BANDUNG – Kementerian Perdagangan menegaskan komitmennya untuk memperkuat industri lada nasional dalam peringatan Hari Lada Internasional 2025 yang diselenggarakan oleh International Pepper Community (IPC) di Hotel Pullman, Jakarta, pada Senin (28/4). Acara ini turut dihadiri para pejabat kementerian dan lembaga terkait, serta eksportir lada dari berbagai daerah di Indonesia.
Dalam sambutannya, Direktur Jenderal Perundingan Perdagangan Internasional Kemendag, Djatmiko Bris Witjaksono, menyampaikan bahwa Pemerintah Indonesia berkomitmen meningkatkan ketahanan dan daya saing industri lada di tengah berbagai tantangan global.
“Peringatan Hari Lada Internasional adalah bentuk penghargaan atas pentingnya lada, tidak hanya sebagai komoditas perdagangan tetapi juga sebagai bagian dari warisan sejarah dan budaya dunia. Pemerintah Indonesia akan terus memperkuat ketahanan industri lada nasional,” ujar Djatmiko melalui keterangan resmi.
Ia menambahkan bahwa industri lada menghadapi tantangan nyata, seperti ketegangan perdagangan global, dinamika geoekonomi, isu keberlanjutan, dan peningkatan ekspektasi pasar. Oleh karena itu, sinergi antara pemerintah, pelaku usaha, dan organisasi internasional menjadi sangat penting.
Djatmiko juga menyoroti peran strategis IPC sebagai fasilitator perdagangan lada dunia, sekaligus sebagai platform penting untuk dialog kebijakan, penyediaan data strategis, dan penguatan ketahanan industri lada kawasan. Dalam kesempatan itu, ia juga memberikan apresiasi kepada Direktur Eksekutif IPC periode 2021–2025, Firna Azura Ekaputri Haji Marzuki (Malaysia), dan menyambut Direktur Eksekutif IPC periode 2025–2028, Marina Novira Anggraini (Indonesia).
“Kami berharap kepemimpinan baru ini membawa semangat inovasi dan perluasan pasar global bagi komoditas lada,” ucap Djatmiko.
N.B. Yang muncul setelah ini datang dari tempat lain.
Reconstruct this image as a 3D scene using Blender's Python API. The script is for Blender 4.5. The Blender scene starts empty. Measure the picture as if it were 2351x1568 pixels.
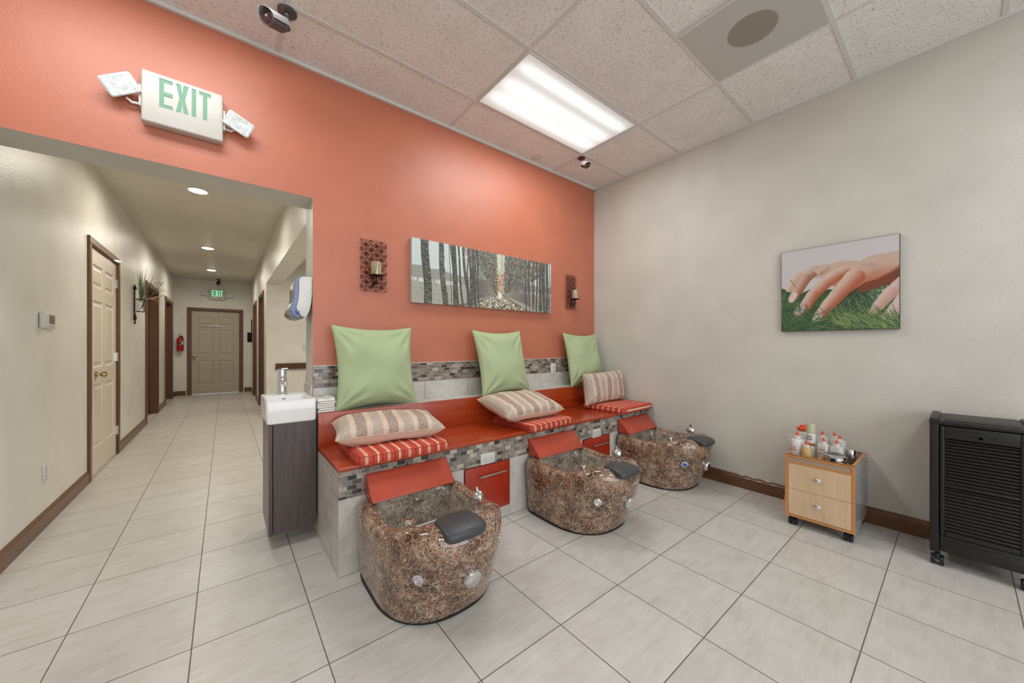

Indonesia saat ini menempati posisi ketiga sebagai negara produsen lada terbesar di dunia dengan luas lahan mencapai 163 ribu hektare. Pada 2024, nilai ekspor lada Indonesia mencapai lebih dari USD 311 juta, meningkat 105,8 persen dibandingkan tahun sebelumnya. Meski demikian, industri lada nasional masih menghadapi sejumlah kendala seperti rendahnya produktivitas akibat pohon tua, serangan penyakit tanaman, dan terbatasnya fasilitas pengolahan.
Dalam sesi diskusi, Direktur Perundingan Antar Kawasan dan Organisasi Internasional Kemendag, Natan Kambuno, menekankan strategi pemerintah untuk menjaga daya saing lada di pasar global. Strategi tersebut antara lain mencakup intensifikasi tanaman, pemanfaatan perjanjian perdagangan bebas, pengembangan produk bernilai tambah, dan peningkatan promosi internasional.
Sementara itu, Direktur Eksekutif IPC 2021–2025, Firna Azura, menyoroti kekhawatiran petani dan pelaku industri lada terkait rencana tarif impor baru oleh Amerika Serikat. IPC tengah mengupayakan penyampaian keberatan resmi kepada pemerintah AS agar lada dikecualikan dari daftar produk yang dikenai tarif resiprokal.
“Lada bukan komoditas yang bisa dibudidayakan di AS, jadi tidak mengancam petani lokal. Impornya mencapai 100 kiloton metrik per tahun, atau sekitar 25 persen perdagangan lada hitam dunia,” tegas Firna.
Direktur Eksekutif IPC yang baru, Marina Novira Anggraini, mengajak seluruh pemangku kepentingan untuk memperkuat dialog dan kerja sama guna menghadapi tantangan industri lada. “Sebagai tuan rumah Sekretariat IPC, Indonesia berkomitmen mendukung kerja sama multilateral demi perdagangan lada yang berkelanjutan, inovatif, dan inklusif,” kata Marina.
Sebagai informasi, IPC adalah organisasi antarpemerintah di sektor lada yang didirikan pada 1972. IPC bertujuan mempromosikan, menyelaraskan, dan mengembangkan perdagangan lada antarnegara anggotanya. Saat ini IPC beranggotakan lima negara permanen (Indonesia, India, Malaysia, Sri Lanka, dan Vietnam) serta dua anggota asosiasi (Papua Nugini dan Filipina), yang secara kolektif menyumbang 70 persen produksi lada dunia.